**DO THIS:** Using the data that follows, return exactly the lines from the one that contains "n.inputs['Scale'].default_value = vscale" through the one that contains "rp.inputs[0]); nt.links.new(rp.outputs[0], mx.inputs[0])", ends included.

**RECORDED DATA:**
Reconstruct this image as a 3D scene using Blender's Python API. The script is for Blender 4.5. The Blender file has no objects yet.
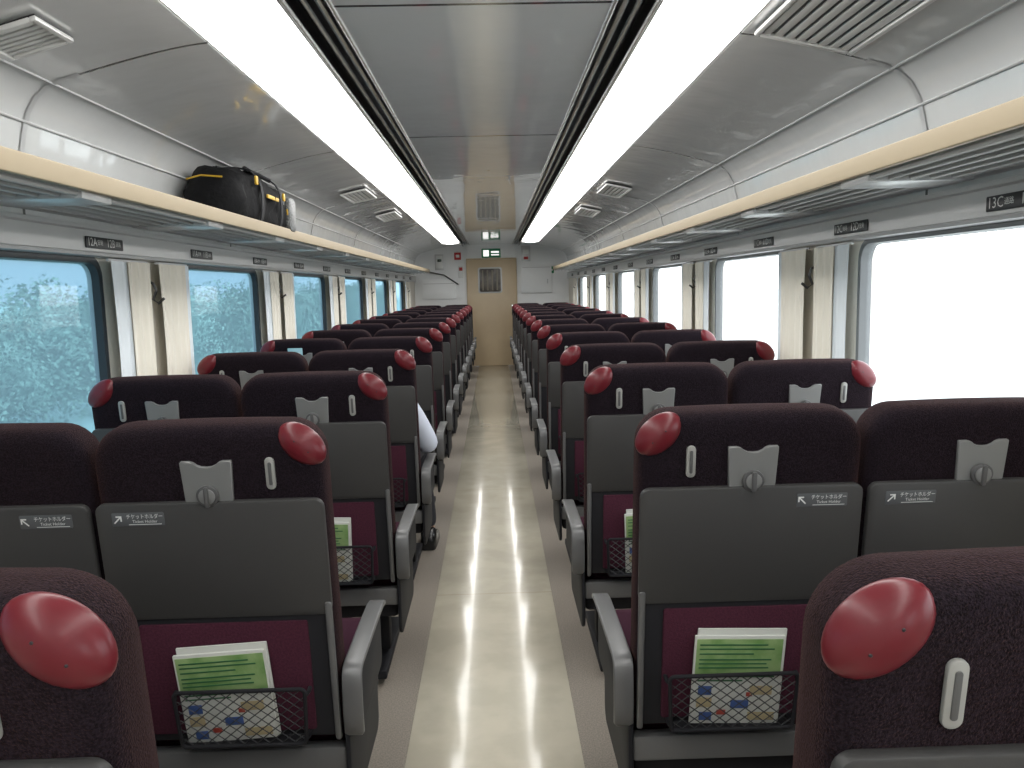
import bpy, bmesh, math, random
from mathutils import Vector, Matrix, noise
random.seed(7)
S = bpy.context.scene
C = S.collection
R = math.radians
X, Y, Z = Vector((1,0,0)), Vector((0,1,0)), Vector((0,0,1))
try:
    S.view_settings.view_transform = 'Standard'
    S.view_settings.look = 'None'
except Exception: pass

# ---------------------------------------------------------------- materials
def mat(name, col, rough=.5, metal=0, bump=0, bscale=50, emis=None, estr=0, coat=0, sheen=0, sheencol=(1,1,1), var=0, vscale=20, col2=None, spec=.5, seam=None, bdist=.01, coatr=.05, stretch=None):
    m = bpy.data.materials.new(name); m.use_nodes = True
    nt = m.node_tree; b = nt.nodes['Principled BSDF']
    b.inputs['Base Color'].default_value = (*col, 1)
    b.inputs['Roughness'].default_value = rough
    b.inputs['Metallic'].default_value = metal
    b.inputs['Specular IOR Level'].default_value = spec
    b.inputs['Coat Weight'].default_value = coat
    b.inputs['Coat Roughness'].default_value = coatr
    if sheen:
        b.inputs['Sheen Weight'].default_value = sheen
        b.inputs['Sheen Tint'].default_value = (*sheencol, 1)
        b.inputs['Sheen Roughness'].default_value = .4
    if emis:
        b.inputs['Emission Color'].default_value = (*emis, 1)
        b.inputs['Emission Strength'].default_value = estr
    tc = nt.nodes.new('ShaderNodeTexCoord')
    src = None
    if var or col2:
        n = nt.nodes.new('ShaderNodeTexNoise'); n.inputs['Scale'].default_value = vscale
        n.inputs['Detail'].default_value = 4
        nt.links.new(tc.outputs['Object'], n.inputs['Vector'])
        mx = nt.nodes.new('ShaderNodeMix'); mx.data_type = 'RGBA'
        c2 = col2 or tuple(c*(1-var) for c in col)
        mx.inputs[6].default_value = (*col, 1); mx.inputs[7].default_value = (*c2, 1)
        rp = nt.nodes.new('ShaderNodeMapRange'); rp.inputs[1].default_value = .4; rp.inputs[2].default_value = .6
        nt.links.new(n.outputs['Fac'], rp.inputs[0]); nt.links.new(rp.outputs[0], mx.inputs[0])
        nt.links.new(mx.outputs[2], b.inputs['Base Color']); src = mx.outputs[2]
    if seam:
        sp = nt.nodes.new('ShaderNodeSeparateXYZ'); nt.links.new(tc.outputs['Object'], sp.inputs[0])
        period, off, wid, scol = seam
        a = nt.nodes.new('ShaderNodeMath'); a.operation = 'ADD'; a.inputs[1].default_value = off
        nt.links.new(sp.outputs['Y'], a.inputs[0])
        d = nt.nodes.new('ShaderNodeMath'); d.operation = 'DIVIDE'; d.inputs[1].default_value = period
        nt.links.new(a.outputs[0], d.inputs[0])
        f = nt.nodes.new('ShaderNodeMath'); f.operation = 'FRACT'; nt.links.new(d.outputs[0], f.inputs[0])
        l = nt.nodes.new('ShaderNodeMath'); l.operation = 'LESS_THAN'; l.inputs[1].default_value = wid/period
        nt.links.new(f.outputs[0], l.inputs[0])
        mx = nt.nodes.new('ShaderNodeMix'); mx.data_type = 'RGBA'
        mx.inputs[6].default_value = (*col, 1); mx.inputs[7].default_value = (*scol, 1)
        if src: nt.links.new(src, mx.inputs[6])
        nt.links.new(l.outputs[0], mx.inputs[0]); nt.links.new(mx.outputs[2], b.inputs['Base Color'])
    if bump:
        n = nt.nodes.new('ShaderNodeTexNoise'); n.inputs['Scale'].default_value = bscale
        n.inputs['Detail'].default_value = 3
        vec = tc.outputs['Object']
        if stretch:
            mp = nt.nodes.new('ShaderNodeMapping'); mp.inputs['Scale'].default_value = stretch
            nt.links.new(vec, mp.inputs['Vector']); vec = mp.outputs[0]
        nt.links.new(vec, n.inputs['Vector'])
        bp = nt.nodes.new('ShaderNodeBump'); bp.inputs['Strength'].default_value = bump; bp.inputs['Distance'].default_value = bdist
        nt.links.new(n.outputs['Fac'], bp.inputs['Height']); nt.links.new(bp.outputs[0], b.inputs['Normal'])
        if coat: nt.links.new(bp.outputs[0], b.inputs['Coat Normal'])
    return m

def glass(name, tint, gl=.06, haze=.0, hazecol=(.6,.8,.9)):
    m = bpy.data.materials.new(name); m.use_nodes = True; nt = m.node_tree
    nt.nodes.remove(nt.nodes['Principled BSDF'])
    o = nt.nodes['Material Output']
    t = nt.nodes.new('ShaderNodeBsdfTransparent'); t.inputs[0].default_value = (*tint, 1)
    h = nt.nodes.new('ShaderNodeBsdfTranslucent'); h.inputs[0].default_value = (*hazecol, 1)
    mh = nt.nodes.new('ShaderNodeMixShader'); mh.inputs[0].default_value = haze
    nt.links.new(t.outputs[0], mh.inputs[1]); nt.links.new(h.outputs[0], mh.inputs[2])
    g = nt.nodes.new('ShaderNodeBsdfGlossy'); g.inputs['Roughness'].default_value = .02
    mx = nt.nodes.new('ShaderNodeMixShader'); mx.inputs[0].default_value = gl
    nt.links.new(mh.outputs[0], mx.inputs[1]); nt.links.new(g.outputs[0], mx.inputs[2]); nt.links.new(mx.outputs[0], o.inputs['Surface'])
    return m

M = {}
M['fabric'] = mat('seat_fabric', (.0185,.0130,.0185), .95, bump=1.0, bscale=430, bdist=.003, sheen=.085, sheencol=(1.0,.46,.36), var=.7, vscale=330, spec=.10)
M['cushion'] = mat('cushion_fabric', (.035,.010,.020), .95, bump=.5, bscale=400, bdist=.002, sheen=.08, sheencol=(.7,.3,.4), spec=.15)
M['maroon'] = mat('maroon_panel', (.070,.0175,.033), .9, bump=.5, bscale=350, bdist=.002, var=.25, vscale=200, spec=.2)
M['grip'] = mat('red_grip', (.125,.012,.018), .33, coat=.05, spec=.35)
M['tray'] = mat('tray_grey', (.046,.045,.044), .45, bump=.15, bscale=600, bdist=.001, spec=.4)
M['sticker'] = mat('sticker_grey', (.085,.09,.095), .4)
M['shell'] = mat('dark_shell', (.015,.015,.018), .65, spec=.25)
M['silver'] = mat('latch_silver', (.23,.232,.228), .4, metal=.25)
M['dkgrey'] = mat('dark_grey', (.09,.09,.09), .4)
M['arm'] = mat('arm_grey', (.15,.15,.15), .38, metal=.3)
M['black'] = mat('black_plastic', (.01,.01,.012), .4)
M['cream_plastic'] = mat('holder_silver', (.33,.33,.31), .35, metal=.1)
M['white'] = mat('white_print', (.75,.76,.74), .5)
M['ceiling'] = mat('gloss_ceiling', (.86,.87,.88), .15, metal=.0, bump=.14, bscale=1.6, bdist=.03, coat=1.0, spec=1.0, seam=(1.92,1.54,.016,(.08,.08,.08)), stretch=(1.5,1,1), coatr=.03)
M['cove'] = mat('cove_panel', (.84,.845,.84), .18, metal=.0, bump=.16, bscale=2.2, bdist=.04, coat=1.0, spec=.7, seam=(1.92,1.34,.014,(.16,.16,.15)), stretch=(1,1.4,1), coatr=.04)
M['slot'] = mat('slot_dark', (.02,.02,.022), .35)
M['rail'] = mat('rail_metal', (.55,.55,.55), .25, metal=.8)
M['slat'] = mat('rack_slat_metal', (.50,.50,.49), .5, metal=.0, spec=.3)
M['rackfloor'] = mat('rack_floor_grey', (.045,.045,.045), .8, spec=.05)
M['diff'] = mat('light_diffuser', (.9,.9,.88), .4, emis=(1,.99,.965), estr=8.2)
M['signlight'] = mat('sign_lit_white', (.9,.9,.9), .5, emis=(1,1,.97), estr=1.0)
M['wall'] = mat('wall_cream', (.76,.72,.63), .45, bump=.05, bscale=200)
M['fascia'] = mat('fascia_grey', (.60,.60,.60), .30, metal=.15)
M['rackbeige'] = mat('rack_beige', (.40,.325,.22), .5)
M['frame'] = mat('window_gasket', (.02,.025,.03), .4)
M['frameR'] = mat('window_frame_grey', (.16,.17,.175), .4)
M['glassL'] = glass('glass_blue', (.46,.70,.86), .05, .42, (.50,.70,.86))
M['glassR'] = glass('glass_clear', (.96,.98,.99), .03, .05, (.9,.95,1))
M['curtain'] = mat('curtain_cream', (.84,.80,.70), .9, bump=.2, bscale=300, bdist=.002, sheen=.2)
M['curtain_daylit'] = mat('curtain_daylit_edge', (.80,.86,.90), .9, bump=.2, bscale=300, bdist=.002)  # daylight on the curtain's window edge, painted as a pale blue cloth colour
M['hook'] = mat('hook_dark', (.10,.10,.10), .3, metal=.6)
M['carpet'] = mat('floor_taupe', (.22,.19,.16), .55, col2=(.31,.27,.225), vscale=200)
M['aisle'] = mat('aisle_cream', (.55,.505,.405), .20, col2=(.49,.45,.36), vscale=6, coat=.5, coatr=.09, seam=(1.92,.3,.006,(.42,.37,.28)), bump=.04, bscale=4, bdist=.01)
M['endwall'] = mat('end_wall', (.86,.87,.87), .4)
M['door'] = mat('door_wood', (.62,.49,.32), .4, col2=(.59,.46,.30), vscale=3)
M['doorpane'] = mat('door_pane', (.07,.06,.05), .3, col2=(.14,.12,.10), vscale=10)
M['curtbrown'] = mat('pane_stripe', (.26,.23,.18), .5)
M['green'] = mat('sign_green', (.03,.25,.12), .5)
M['redsign'] = mat('sign_red', (.5,.03,.03), .5)
M['bag'] = mat('bag_black', (.006,.006,.007), .8, bump=.5, bscale=30, bdist=.01, spec=.2)
M['strap'] = mat('bag_strap', (.022,.022,.025), .7, spec=.3)
M['yellow'] = mat('bag_yellow', (.65,.40,.03), .5)
M['mesh'] = mat('bag_mesh_grey', (.20,.21,.21), .45, col2=(.06,.06,.06), vscale=120)
M['page'] = mat('page_white', (.60,.61,.57), .5)
M['mgreen'] = mat('magazine_green', (.14,.27,.08), .45, col2=(.26,.38,.16), vscale=18)
M['mdark'] = mat('magazine_darkgreen', (.03,.13,.05), .5)
M['mblue'] = mat('magazine_blue', (.05,.10,.28), .5)
M['mred'] = mat('magazine_red', (.40,.06,.04), .5)
M['mbeige'] = mat('magazine_sand', (.46,.38,.22), .5)
M['ticket'] = mat('ticket_blue', (.35,.60,.68), .5)
M['skin'] = mat('skin', (.55,.33,.23), .5)
M['shirt'] = mat('shirt_white', (.62,.66,.76), .8)
M['trouser'] = mat('trouser_dark', (.02,.02,.026), .85)
M['hair'] = mat('hair_black', (.01,.009,.008), .5)
M['shoe'] = mat('shoe_black', (.012,.012,.012), .25)
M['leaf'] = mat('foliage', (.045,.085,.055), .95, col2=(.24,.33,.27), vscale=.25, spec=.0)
M['grass'] = mat('grass_field', (.25,.36,.32), .95, col2=(.32,.45,.42), vscale=.6)
M['pale'] = mat('pale_field', (.8,.82,.8), .95, col2=(.6,.64,.6), vscale=.3)
M['vent'] = mat('vent_grey', (.80,.80,.78), .35, metal=.15)

# ---------------------------------------------------------------- geometry helpers
def rr(w, h, rt, rb=None, n=6, crown=0):
    rb = rt if rb is None else rb
    rt = max(rt, .0005); rb = max(rb, .0005)
    pts = []
    for (sx, sy, r, a0) in ((1,1,rt,0),(-1,1,rt,90),(-1,-1,rb,180),(1,-1,rb,270)):
        cx, cy = sx*(w/2-r), sy*(h/2-r)
        for i in range(n+1):
            a = R(a0+90*i/n)
            pts.append([cx+r*math.cos(a), cy+r*math.sin(a)])
        if crown and sx == 1 and sy == 1:
            for k in range(1, 6):
                pts.append([(w/2-rt)*(1-2*k/6), h/2])
    if crown:
        for p in pts:
            if p[1] > 0:
                p[1] += crown*(1-(2*p[0]/w)**2)*(p[1]/(h/2))
    return pts

def loft(bm, loops, cap=True):
    L = [[bm.verts.new(p) for p in lp] for lp in loops]
    n = len(L[0])
    for a, b in zip(L, L[1:]):
        for i in range(n):
            try: bm.faces.new((a[i], a[(i+1)%n], b[(i+1)%n], b[i]))
            except ValueError: pass
    if cap:
        try:
            bm.faces.new(L[0][::-1]); bm.faces.new(L[-1])
        except ValueError: pass
    return L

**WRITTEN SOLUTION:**
        n = nt.nodes.new('ShaderNodeTexNoise'); n.inputs['Scale'].default_value = vscale
        n.inputs['Detail'].default_value = 4
        nt.links.new(tc.outputs['Object'], n.inputs['Vector'])
        mx = nt.nodes.new('ShaderNodeMix'); mx.data_type = 'RGBA'
        c2 = col2 or tuple(c*(1-var) for c in col)
        mx.inputs[6].default_value = (*col, 1); mx.inputs[7].default_value = (*c2, 1)
        rp = nt.nodes.new('ShaderNodeMapRange'); rp.inputs[1].default_value = .4; rp.inputs[2].default_value = .6
        nt.links.new(n.outputs['Fac'], rp.inputs[0]); nt.links.new(rp.outputs[0], mx.inputs[0])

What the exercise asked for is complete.